Bolzano-Weiestrass Theorem
Let A be a bounded infinite set of real numbers. Then A has at least one limit point.
Heine-Borel Theorem
Let A= [c,d] be a closed and bounded interval, and let G= {Gi : i ∈ I} be a class of open intervals which covers A, i.e., A ⊂ U Gi (i ∈ I). Then G contains a finite subclass {G1, G2, G3,..., Gn} which also covers A, i.e. A ⊂ U Gi (i ∈ I).
Definition (Interior Point)
Let A⊆ ℝ. A point p ∈ A is an interior point A if p belongs to some open interval Sp which is contained in A, i.e., p ∈ Sp ⊆ A.
Definition (Accumulation/Limit Point)
Let A⊆ ℝ. A point p ∈ ℝ is an accumulation point or limit point of A if every open set G containing p contains a point of A different from p, i.e., if G is open and p ∈ G, then A ∩ (G\{0}) ≠ ∅.
Theorem 2 (Open Sets)
The intersection of finite number of open sets in ℝ is open.

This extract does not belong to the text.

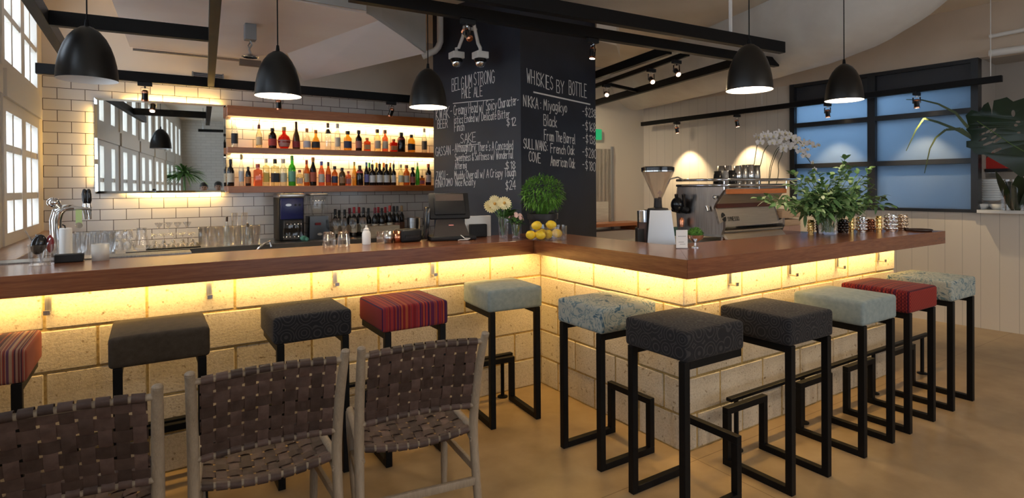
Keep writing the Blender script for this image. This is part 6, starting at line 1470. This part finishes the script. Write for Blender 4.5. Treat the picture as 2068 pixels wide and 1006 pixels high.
for i in range(6): leafmesh(mb, Vector((0, 0, q.z-.05)), Vector((-1, random.uniform(-.5, .5), .2)), .75, .2, .5, 6)
mb.build('foliage', MT['leaf'], t, True)
def person(u, Y, hgt, cloth, label):
    q = mirrored(u, 380, Y); t = thing('person', label, 'person', (q.x, q.y, 0), PI, 'people seen in the mirror')
    k = hgt/1.7
    J = {'pel': (0, 0, .92, .13), 'wai': (0, .0, 1.08, .125), 'che': (0, .01, 1.28, .145), 'nek': (0, .005, 1.42, .052), 'hd0': (0, -.022, 1.505, .064), 'hd1': (0, -.012, 1.585, .088), 'hd2': (0, 0, 1.655, .070)}
    for s, n_ in ((-1, 'l'), (1, 'r')):
        J.update({'sh'+n_: (s*.17, 0, 1.38, .06), 'el'+n_: (s*.22, .02, 1.10, .043), 'wr'+n_: (s*.20, -.12, .90, .03), 'ha'+n_: (s*.19, -.16, .845, .026), 'hp'+n_: (s*.09, 0, .88, .10), 'kn'+n_: (s*.10, -.02, .48, .065), 'an'+n_: (s*.10, .0, .09, .045), 'to'+n_: (s*.11, -.14, .035, .035)})
    E_ = [('pel', 'wai'), ('wai', 'che'), ('che', 'nek'), ('nek', 'hd0'), ('hd0', 'hd1'), ('hd1', 'hd2')]+[e_ for n_ in 'lr' for e_ in (('che', 'sh'+n_), ('sh'+n_, 'el'+n_), ('el'+n_, 'wr'+n_), ('wr'+n_, 'ha'+n_), ('pel', 'hp'+n_), ('hp'+n_, 'kn'+n_), ('kn'+n_, 'an'+n_), ('an'+n_, 'to'+n_))]
    for s, n_ in ((-1, 'l'), (1, 'r')):
        for f_, (dx, ln) in enumerate(((-.027, .062), (-.009, .072), (.009, .068), (.027, .052))):
            J['fa%d%s' % (f_, n_)] = (s*.19+dx*.5, -.185, .82-.004*f_, .0095); J['fb%d%s' % (f_, n_)] = (s*.19+dx*.8, -.19, .82-ln*.6, .0085); J['fc%d%s' % (f_, n_)] = (s*.19+dx*.8, -.178, .82-ln, .0075)
            E_ += [('ha'+n_, 'fa%d%s' % (f_, n_)), ('fa%d%s' % (f_, n_), 'fb%d%s' % (f_, n_)), ('fb%d%s' % (f_, n_), 'fc%d%s' % (f_, n_))]
        J['ta'+n_] = (s*.19-s*.035, -.165, .855, .011); J['tb'+n_] = (s*.19-s*.045, -.185, .815, .009); E_ += [('ha'+n_, 'ta'+n_), ('ta'+n_, 'tb'+n_)]
    names = list(J); me = bpy.data.meshes.new('body'); me.from_pydata([Vector(J[n_][:3])*k for n_ in names], [(names.index(a), names.index(b)) for a, b in E_], [])
    o = bpy.data.objects.new('body', me); COL.objects.link(o); o.parent = t
    o.modifiers.new('s', 'SKIN'); o.modifiers.new('u', 'SUBSURF').levels = 2
    for i, n_ in enumerate(names): me.skin_vertices[0].data[i].radius = (J[n_][3]*k,)*2; me.skin_vertices[0].data[i].use_root = (n_ == 'pel')
    bpy.context.view_layer.update()
    m2 = bpy.data.meshes.new_from_object(o.evaluated_get(bpy.context.evaluated_depsgraph_get())); o.modifiers.clear(); o.data = m2; m2.materials.clear()
    skin = simple('skin', (.45, .26, .18), .5); m2.materials.append(skin); m2.materials.append(simple('dark_clothes', cloth, .8)); m2.shade_smooth()
    for p_ in m2.polygons:
        if p_.center.z < 1.40*k and not (.70*k < p_.center.z < .895*k and p_.center.y < -.118*k and abs(p_.center.x) > .10*k): p_.material_index = 1
    MB().ball((0, .022, 1.622*k), .103*k, 18, .95, 1.02, .92).build('hair', simple('black_hair', (.012, .01, .009), .5), t, True)
    MB().ball((0, -.100*k, 1.555*k), .014, 8, .8, 1, 1.6).ball((-.088*k, .0, 1.56*k), .022, 10, .4, .8, 1.3).ball((.088*k, .0, 1.56*k), .022, 10, .4, .8, 1.3).build('nose_and_ears', skin, t, True)
    MB().ball((-.03, -.088*k, 1.58*k), .010, 8).ball((.03, -.088*k, 1.58*k), .010, 8).build('eyes', MT['blackgloss'], t, True); MB().ball((0, -.088*k, 1.515*k), .018, 10, 1.2, .5, .35).build('mouth', simple('lips', (.35, .12, .10), .5), t, True)
person(412, -2.6, 1.60, (.05, .05, .06), 'person with short black hair standing far back, left of two in the mirror')
person(441, -3.3, 1.63, (.25, .25, .27), 'person with black hair standing far back, right of two in the mirror')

Definition (Convergent Sequence)
The sequence (Xn) converges to L if every open set containing L contains almost all, i.e., all but a finite number of the terms of the sequence.
Remark (Open Sets in ℝ)
The set A is open if and only if each of its points is an interior point.
Remarks (Accumulation Points)
The set of all accumulation points of A is called the derived set of A. In symbol, A'.